* **Work to be completed**:
Scan the listing below. Report each line that includes "script".

* **Input data**:
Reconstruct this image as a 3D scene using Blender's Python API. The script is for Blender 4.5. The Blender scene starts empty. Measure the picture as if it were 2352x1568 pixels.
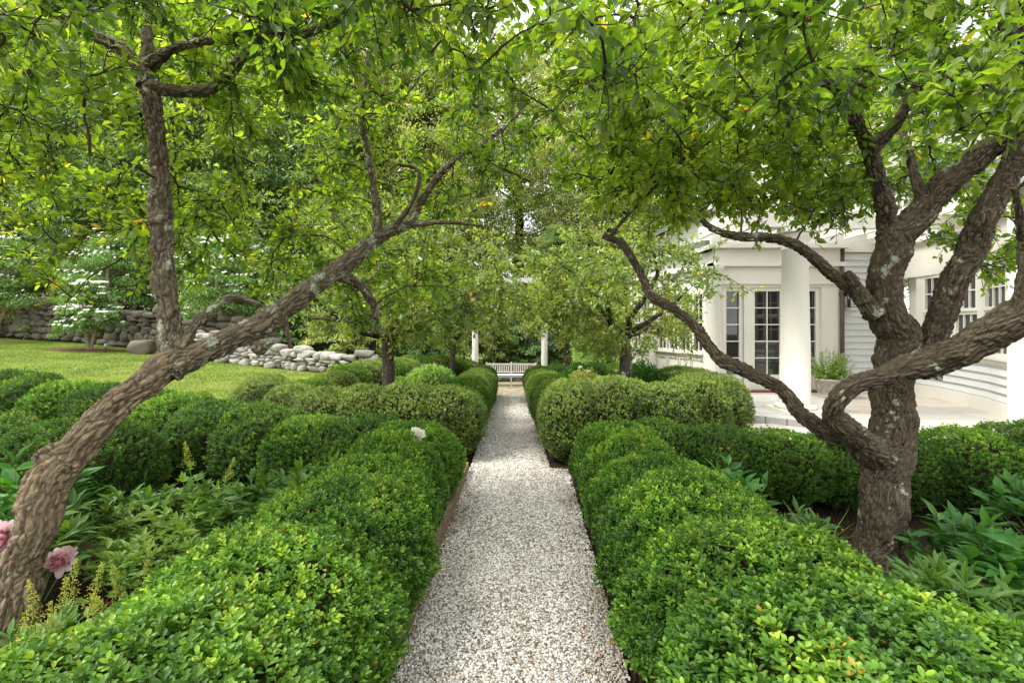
import bpy, math, random
import numpy as np
R = math.radians
rng = np.random.default_rng(7)
random.seed(7)
C = bpy.context.scene.collection
scene = bpy.context.scene

# ---------------------------------------------------------------- camera, sky, sun, exposure
cam_d = bpy.data.cameras.new('camera'); cam = bpy.data.objects.new('camera', cam_d); C.objects.link(cam)
cam.location = (0, 0, 1.7); cam.rotation_euler = (R(90), 0, 0)
cam_d.sensor_width = 36; cam_d.lens = 17; cam_d.shift_y = -0.0166
cam_d.clip_start = 0.05; cam_d.clip_end = 500
scene.camera = cam
SUN_EL, SUN_AZ = 60, 268            # azimuth the sun stands at, clockwise from +Y
w = bpy.data.worlds.new('World'); scene.world = w; w.use_nodes = True
nt = w.node_tree; bg = nt.nodes['Background']
sky = nt.nodes.new('ShaderNodeTexSky'); sky.sky_type = 'NISHITA'; sky.sun_disc = False
sky.sun_elevation = R(SUN_EL); sky.sun_rotation = R(SUN_AZ); sky.dust_density = 3.0; sky.air_density = 1.0; sky.ozone_density = 1.0
# thin bright cloud over the blue
_tc = nt.nodes.new('ShaderNodeTexCoord'); _no = nt.nodes.new('ShaderNodeTexNoise'); _no.inputs['Scale'].default_value = 2.2; _no.inputs['Detail'].default_value = 7; _no.inputs['Roughness'].default_value = .6
nt.links.new(_tc.outputs['Generated'], _no.inputs['Vector'])
_mr = nt.nodes.new('ShaderNodeMapRange'); _mr.inputs[1].default_value = .36; _mr.inputs[2].default_value = .58; _mr.inputs[3].default_value = .35; _mr.inputs[4].default_value = .95
nt.links.new(_no.outputs['Fac'], _mr.inputs[0])
_mx = nt.nodes.new('ShaderNodeMix'); _mx.data_type = 'RGBA'; _mx.inputs[7].default_value = (9.0, 8.9, 8.5, 1)
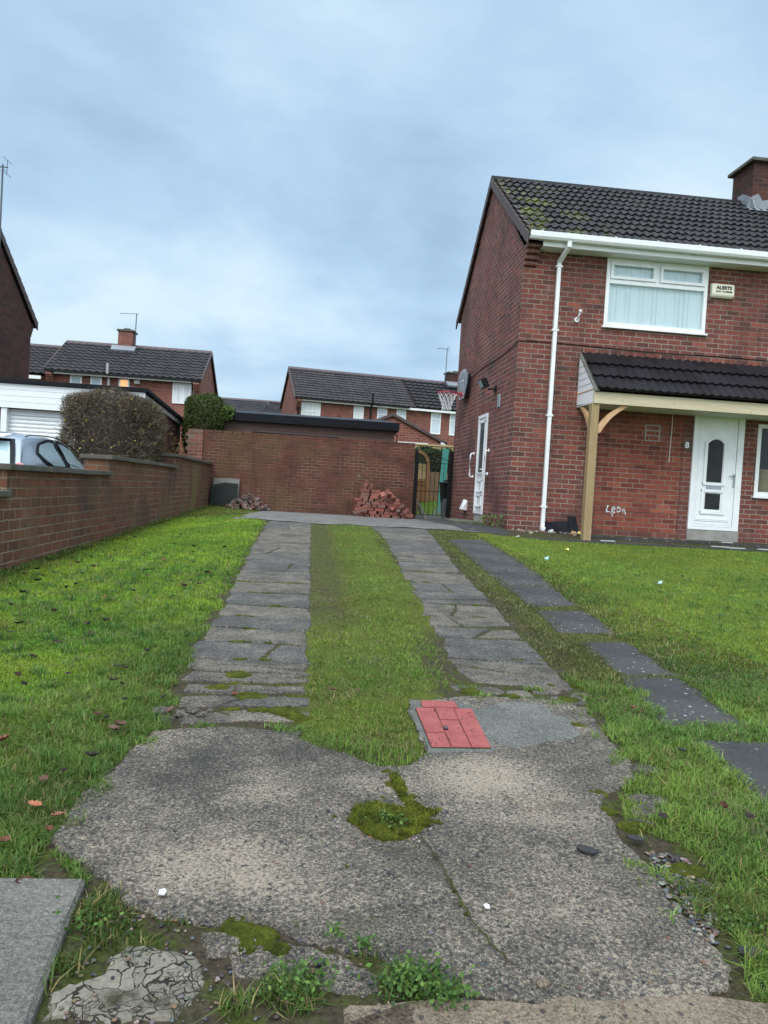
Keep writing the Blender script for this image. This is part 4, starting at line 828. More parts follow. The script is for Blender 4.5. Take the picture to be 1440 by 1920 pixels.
def rbox_pts(n, lo, hi, r, rg, depth=.12, noise=.05, faces=True):
    """points close to the surface of a rounded box, and outward directions"""
    lo, hi = np.array(lo, float), np.array(hi, float); c = (lo+hi)/2; h = (hi-lo)/2
    q = rg.uniform(-1, 1, (n*3, 3))*h; ax = rg.integers(0, 3, n*3); w_ = np.array([h[1]*h[2], h[0]*h[2], h[0]*h[1]]); ax = rg.choice(3, n*3, p=w_/w_.sum())
    sg = rg.choice([-1, 1], n*3); q[np.arange(n*3), ax] = sg*h[ax]
    rr_ = min(r, *(h*.98)); core = np.clip(q, -(h-rr_), h-rr_); d = q-core; L_ = np.linalg.norm(d, axis=1, keepdims=True)+1e-6; nn = d/L_
    k = (q[:, 2] > -h[2]*.99); q, core, nn = q[k][:n], core[k][:n], nn[k][:n]
    nz = np.array([mnoise.noise(Vector((p*2.3+5).tolist())) for p in (core+nn*rr_)]) if noise else 0
    p = core + nn*(rr_ + noise*np.reshape(nz, (-1, 1)) - depth*rg.uniform(0, 1, (len(q), 1))**1.5)
    return p+c, nn
def rbox_mesh(mb, lo, hi, r, n=10):
    lo, hi = Vector(lo), Vector(hi); c = (lo+hi)/2; h = (hi-lo)/2; rr_ = min(r, h.x*.98, h.y*.98, h.z*.98)
    vs = []; m = 2*n
    for i in range(n+1):
        th = math.pi*i/n
        for k in range(m):
            ph = 2*math.pi*(k+.5)/m; d = Vector((math.sin(th)*math.cos(ph), math.sin(th)*math.sin(ph), math.cos(th)))
            p = Vector(((h.x-rr_)*(1 if d.x > 0 else -1), (h.y-rr_)*(1 if d.y > 0 else -1), (h.z-rr_)*(1 if d.z > 1e-6 else -1 if d.z < -1e-6 else 0)))+d*rr_
            vs.append(c+p)
    return mb.add(vs, [(i*m+k, i*m+(k+1) % m, (i+1)*m+(k+1) % m, (i+1)*m+k) for i in range(n) for k in range(m)])
M['hedge_core'] = plain('hedge_core', (0.016, 0.020, 0.009), 0.95, 0.4, scale=14); M['twig_core'] = plain('twig_core', (0.045, 0.036, 0.029), 0.95, 0.4, scale=20)
GREEN = [(0.035, 0.060, 0.012), (0.055, 0.085, 0.018), (0.085, 0.115, 0.025), (0.045, 0.05, 0.016)]
def hedge(name, label, lo, hi, r, n, size, pal, seed, w=None, dep=.14):
    t_ = thing(name, label, 'hedge', ((lo[0]+hi[0])/2, (lo[1]+hi[1])/2, lo[2])); rg = np.random.default_rng(seed)
    mb = MB(); rbox_mesh(mb, [q+.09 for q in lo[:2]]+[lo[2]], [q-.09 for q in hi], r*.9); mb.build('stems', M['hedge_core'], t_, smooth=True)
    P, Nn = rbox_pts(n, lo, hi, r, rg, depth=dep, noise=.10); cards('foliage', P, Nn, size, pal_pick(pal, w), t_, seed=seed); return t_
gh = hedge('clipped_hedge', 'clipped round-topped green hedge above the left end of the garden wall', (-3.27, 19.0, .9), (-2.28, 20.2, 2.74), .42, 26000, .027, GREEN+[(0.10, 0.075, 0.03)], 11, [.3, .3, .2, .1, .1])
P, Nn = rbox_pts(1400, (-2.45, 19.3, 2.0), (-1.98, 20.0, 2.52), .22, np.random.default_rng(3), depth=.25, noise=.1)
cards('side_shoots', P, Nn, .04, pal_pick([(0.06, 0.10, 0.02), (0.10, 0.15, 0.03)]), gh, seed=4)
dh = hedge('dark_hedge', 'dark green hedge beyond the gate in front of the pale fence', (2.4, 25.3, .2), (6.6, 26.5, 2.10), .25, 9000, .06, [(0.02, 0.036, 0.012), (0.03, 0.05, 0.015), (0.045, 0.065, 0.02)], 12)
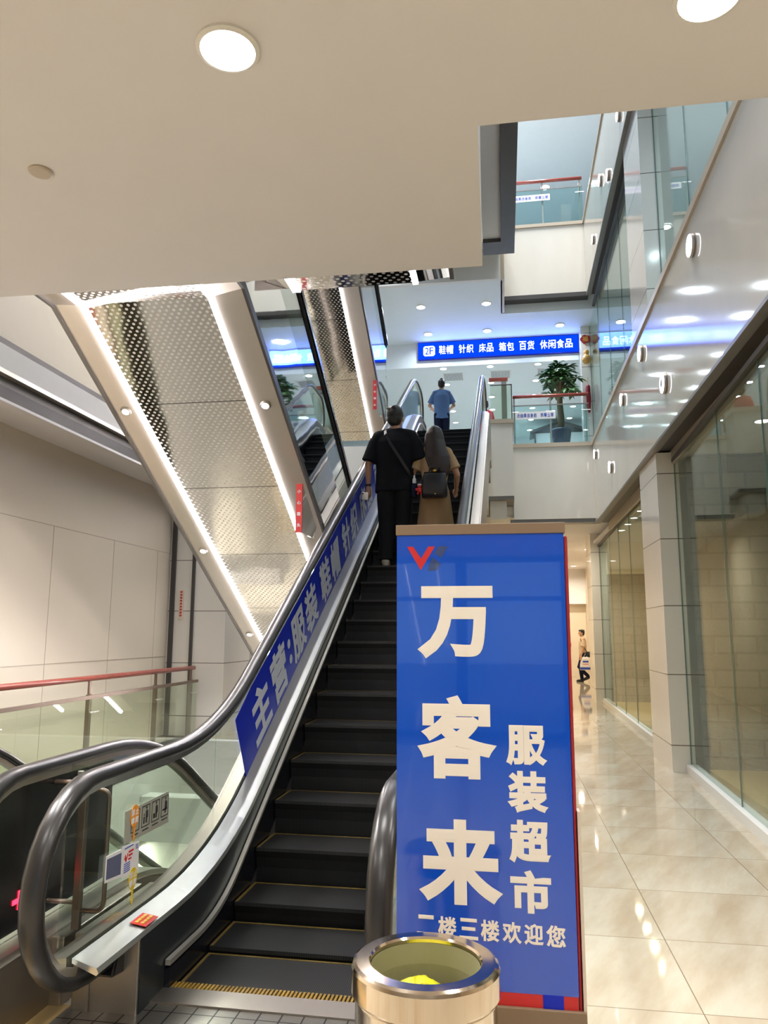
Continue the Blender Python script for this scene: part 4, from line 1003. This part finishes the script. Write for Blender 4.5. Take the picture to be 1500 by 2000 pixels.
for k in range(56):
    a = rnd.uniform(0, 2*PI); el = rnd.uniform(-.35, 1.35); R = rnd.uniform(.22, .46)
    d = Vector((math.cos(a)*math.cos(el), math.sin(a)*math.cos(el), math.sin(el)))
    tip = Vector((pcx, pcy, 7.42))+Vector((d.x*R, d.y*R, d.z*R*1.25+.02))
    br.tube([(pcx+d.x*.03, pcy+d.y*.03, 7.25+.12*max(0, d.z)), tuple(tip*.55+Vector((pcx, pcy, 7.38))*.45+Vector((0, 0, .05))), tuple(tip)], [.012, .008, .005], 6)
    for j in range(6):
        b2 = 2*PI*j/6+rnd.uniform(-.2, .2)
        dd = Vector((math.cos(b2), math.sin(b2), rnd.uniform(-.55, .15)))+d*.5
        leaf(lf, tip, dd, rnd.uniform(.19, .28), rnd.uniform(.075, .105))
obj('branches', br, M['bark'], pt); obj('foliage', lf, M['leaf'], pt, fix=False, smooth=True)
# ornaments on the far gallery column
ox, oy = 2.13, 18.28
fo = tag(obj('fortune_ornament', MB().prism_y([(ox+.13*math.cos(2*PI*k/20)*(1.0 if k % 4 else .8), 8.86+.11*math.sin(2*PI*k/20)*(1.0 if k % 4 else .82)) for k in range(20)], oy-.02, oy+.01), M['red_dark']), 'red cut ornament with a gold character on the column under the gallery ceiling', 'ornament')
lettering('lettering', '福', (ox, oy-.021, 8.86), (1, 0, 0), (0, 0, 1),   .14, M['gold'], fo, bold=.0, n=NF)
gd = tag(obj('gourd', MB().lathe([(.01, -.12), (.07, -.105), (.115, -.04), (.12, .02), (.08, .085), (.045, .11), (.06, .14), (.07, .18), (.05, .225), (.012, .25)], (ox, oy-.12, 8.30), 24), M['gourd'], smooth=True), 'golden double gourd hanging on the column below the red ornament', 'ornament')
obj('hanging_cord', MB().tube([(ox, oy-.12, 8.54), (ox, oy-.05, 8.72), (ox, oy-.01, 8.75)], .006, 6), M['red'], gd)
lp = tag(obj('pepper_ornament', MB().capsule([(ox+.02, oy-.06, 7.0), (ox, oy-.06, 7.3), (ox+.01, oy-.06, 7.62)], [.03, .075, .055], 14), M['red_dark'], smooth=True), 'long red ornament hanging low on the column beside the plant', 'ornament')
obj('hanging_cord', MB().tube([(ox+.01, oy-.06, 7.68), (ox+.01, oy-.06, 7.86), (ox+.01, oy-.01, 7.88)], .006, 6), M['gold'], lp)
# gable of a stall in the market hall
sgb = thing('market_stall', 'pale stall with a dark pitched roof edge behind the plant pot', 'stall', (1.9, 24.6, F2))
obj('wall', MB().box(1.15, 2.75, 24.65, 25.4, F2, 8.2), M['cool_white'], sgb)
obj('roof_edge', MB().prism_y([(1.0, 8.17), (1.0, 8.26), (1.95, 8.58), (2.9, 8.26), (2.9, 8.17), (1.95, 8.48)], 24.5, 25.4), M['trim_dark'], sgb)
obj('corner_post', MB().box(1.12, 1.17, 24.6, 24.66, F2, 8.24), M['trim_dark'], sgb)
# ------------------------------------------------------------------ people
def fused(name, mb, mat, voxel=.008, sm=4, parent=None):
    me = bpy.data.meshes.new('t'); bm = bmesh.new(); vs = [bm.verts.new(p) for p in mb.v]
    for f in mb.f:
        try: bm.faces.new([vs[j] for j in f])
        except ValueError: pass
    bmesh.ops.recalc_face_normals(bm, faces=bm.faces); bm.to_mesh(me); bm.free()
    t = bpy.data.objects.new('t', me); COL.objects.link(t)
    r = t.modifiers.new('r', 'REMESH'); r.mode = 'VOXEL'; r.voxel_size = voxel; r.use_smooth_shade = True
    s = t.modifiers.new('s', 'SMOOTH'); s.factor = .5; s.iterations = sm
    out = bpy.data.meshes.new_from_object(t.evaluated_get(bpy.context.evaluated_depsgraph_get()))
    bpy.data.objects.remove(t); bpy.data.meshes.remove(me)
    out.name = name; out.materials.clear(); out.materials.append(mat)
    for p in out.polygons: p.use_smooth = True
    o = bpy.data.objects.new(name, out); COL.objects.link(o)
    if parent is not None: o.parent = parent
    return o
def hand(mb, w, d, side, s, curl=.5, fwd=(0, 1, 0)):
    """hand hanging at wrist w along d: palm, four bent fingers of unequal length, thumb from the side of the palm"""
    w, d = Vector(w), Vector(d).normalized(); f = Vector(fwd); f = (f-d*f.dot(d)).normalized(); n = d.cross(f)*side
    mb.capsule([w, w+d*.045*s, w+d*.085*s], [.024*s, .034*s, .032*s], 10)
    mb.capsule([w+d*.04*s+f*.012*s, w+d*.085*s+f*.018*s], [.018*s, .017*s], 8); mb.capsule([w+d*.04*s-f*.012*s, w+d*.085*s-f*.018*s], [.018*s, .017*s], 8)
    for k, (o, L) in enumerate(((.031, .068), (.0105, .078), (-.0105, .072), (-.031, .056))):
        a = w+d*.085*s+f*o*s; c = curl
        p1 = a+(d*math.cos(c*.5)+n*math.sin(c*.5))*L*.45*s; p2 = p1+(d*math.cos(c*1.3)+n*math.sin(c*1.3))*L*.32*s; p3 = p2+(d*math.cos(c*2)+n*math.sin(c*2))*L*.25*s
        mb.capsule([a, p1, p2, p3], [.0098*s, .0092*s, .0085*s, .0075*s], 8)
    a = w+d*.03*s+f*.028*s; p1 = a+(f*.75+d*.7).normalized()*.034*s; p2 = p1+(f*.35+d*.9+n*.3).normalized()*.028*s
    mb.capsule([a, p1, p2], [.0125*s, .011*s, .009*s], 8)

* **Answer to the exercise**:
Reconstruct this image as a 3D scene using Blender's Python API. The script is for Blender 4.5. The Blender scene starts empty. Measure the picture as if it were 2352x1568 pixels.
Keep writing the Blender script for this image. This is part 4, starting at line 828. More parts follow. The script is for Blender 4.5. Take the picture to be 1440 by 1920 pixels.
Continue the Blender Python script for this scene: part 4, from line 1003. This part finishes the script. Write for Blender 4.5. Take the picture to be 1500 by 2000 pixels.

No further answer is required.